#### Problem details:
Stop after the line that contains "RNG = np.random.default_rng(11)"; until then, restate each line of the entries word for word from the very first.
--- Begin Material for this task ---
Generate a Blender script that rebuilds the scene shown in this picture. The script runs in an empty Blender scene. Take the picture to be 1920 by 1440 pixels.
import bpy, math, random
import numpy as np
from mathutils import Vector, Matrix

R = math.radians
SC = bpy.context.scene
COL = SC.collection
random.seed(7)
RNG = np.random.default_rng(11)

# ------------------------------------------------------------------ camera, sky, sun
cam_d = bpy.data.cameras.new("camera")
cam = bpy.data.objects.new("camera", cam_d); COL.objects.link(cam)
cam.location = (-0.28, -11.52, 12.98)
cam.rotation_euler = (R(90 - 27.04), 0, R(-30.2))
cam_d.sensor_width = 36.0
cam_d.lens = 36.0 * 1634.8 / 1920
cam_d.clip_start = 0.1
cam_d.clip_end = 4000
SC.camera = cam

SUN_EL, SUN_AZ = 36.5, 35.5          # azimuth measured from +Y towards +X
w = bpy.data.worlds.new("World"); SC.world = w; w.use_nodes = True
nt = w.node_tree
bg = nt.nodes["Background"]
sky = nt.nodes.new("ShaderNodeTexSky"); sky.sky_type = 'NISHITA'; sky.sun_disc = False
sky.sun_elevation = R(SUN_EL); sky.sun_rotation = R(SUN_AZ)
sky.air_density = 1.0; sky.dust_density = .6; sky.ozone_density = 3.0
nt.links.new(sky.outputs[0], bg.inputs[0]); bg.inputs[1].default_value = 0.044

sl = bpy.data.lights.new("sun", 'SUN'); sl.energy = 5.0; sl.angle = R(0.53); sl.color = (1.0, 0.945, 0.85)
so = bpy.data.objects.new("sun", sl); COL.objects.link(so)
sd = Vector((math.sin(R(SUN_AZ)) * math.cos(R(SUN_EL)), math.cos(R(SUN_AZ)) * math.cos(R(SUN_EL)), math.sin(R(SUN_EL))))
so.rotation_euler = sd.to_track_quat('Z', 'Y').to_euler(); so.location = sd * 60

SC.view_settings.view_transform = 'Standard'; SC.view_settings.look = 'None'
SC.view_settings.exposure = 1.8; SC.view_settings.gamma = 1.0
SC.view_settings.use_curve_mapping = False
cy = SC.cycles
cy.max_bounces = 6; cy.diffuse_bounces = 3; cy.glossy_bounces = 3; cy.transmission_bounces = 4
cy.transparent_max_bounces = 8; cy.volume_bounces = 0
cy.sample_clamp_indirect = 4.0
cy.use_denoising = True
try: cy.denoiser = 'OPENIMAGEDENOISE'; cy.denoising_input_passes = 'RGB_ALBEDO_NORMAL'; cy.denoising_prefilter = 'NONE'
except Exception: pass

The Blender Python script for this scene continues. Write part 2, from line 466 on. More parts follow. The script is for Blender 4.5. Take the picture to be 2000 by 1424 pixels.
--- End Material for this task ---
#### Answer for this exercise:
Generate a Blender script that rebuilds the scene shown in this picture. The script runs in an empty Blender scene. Take the picture to be 1920 by 1440 pixels.
import bpy, math, random
import numpy as np
from mathutils import Vector, Matrix

R = math.radians
SC = bpy.context.scene
COL = SC.collection
random.seed(7)
RNG = np.random.default_rng(11)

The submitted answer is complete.